Now, at this stage, one would be tempted to rewrite

\displaystyle \frac{f'(x) - f'(0)}{x} = f''(\theta x)

, but I have no guarantee that this θ is the same as the one above. But if I assume that is so, I get the result I want.

This second "proof" is more interesting: Using

\displaystyle R_1(x) = \frac{x^2}{2} \frac{f'(\theta x) - f'(0)}{\theta x}

, we can get

\displaystyle \phi(x) = \frac{f'(\theta x) - f'(0)}{2\theta} + f'(0)

. At this stage, my friend differentiated this expression to get

\displaystyle \phi'(x) = \frac{1}{2} f''(\theta x)

. I then pointed out that

\theta

is actually a function of

x

, so he would need to apply the chain rule etc. He then pointed out that we don't even know if

\theta

is continuous, let alone differentiable. He then assumed it was differentiable and applied the chain rule and got a few extra terms, which had to sum to zero for the result to be correct. But, according to him, the only way that could happen is if

\theta'(x) = 0

. But the result is for arbitrary

x

, so this would imply

\theta

is constant.

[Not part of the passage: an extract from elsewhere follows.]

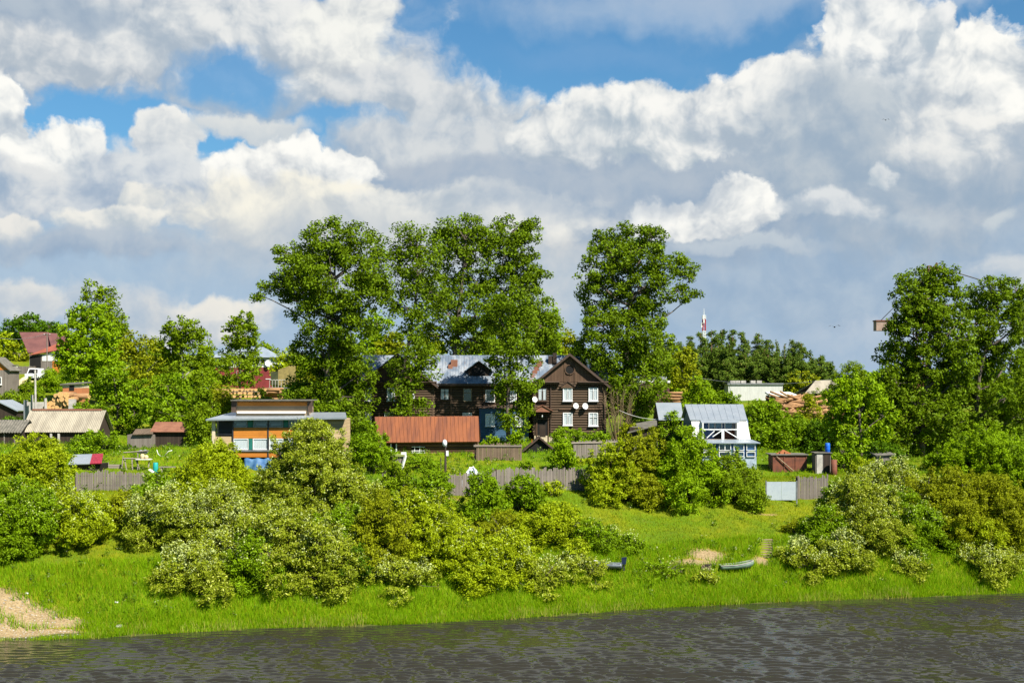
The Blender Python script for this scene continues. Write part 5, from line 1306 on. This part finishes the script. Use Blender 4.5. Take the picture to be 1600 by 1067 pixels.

But this means there's one constant

\theta

that works for any

x \in [-1,1]

, which is simply too good to be true. Another friend tried some different assumptions and obtained a differential equation for

\theta

, and solving it gave something like

\displaystyle \theta(x) = \frac{1}{2} + \frac{c}{x}

, which is either patent nonsense, or too good to be true again.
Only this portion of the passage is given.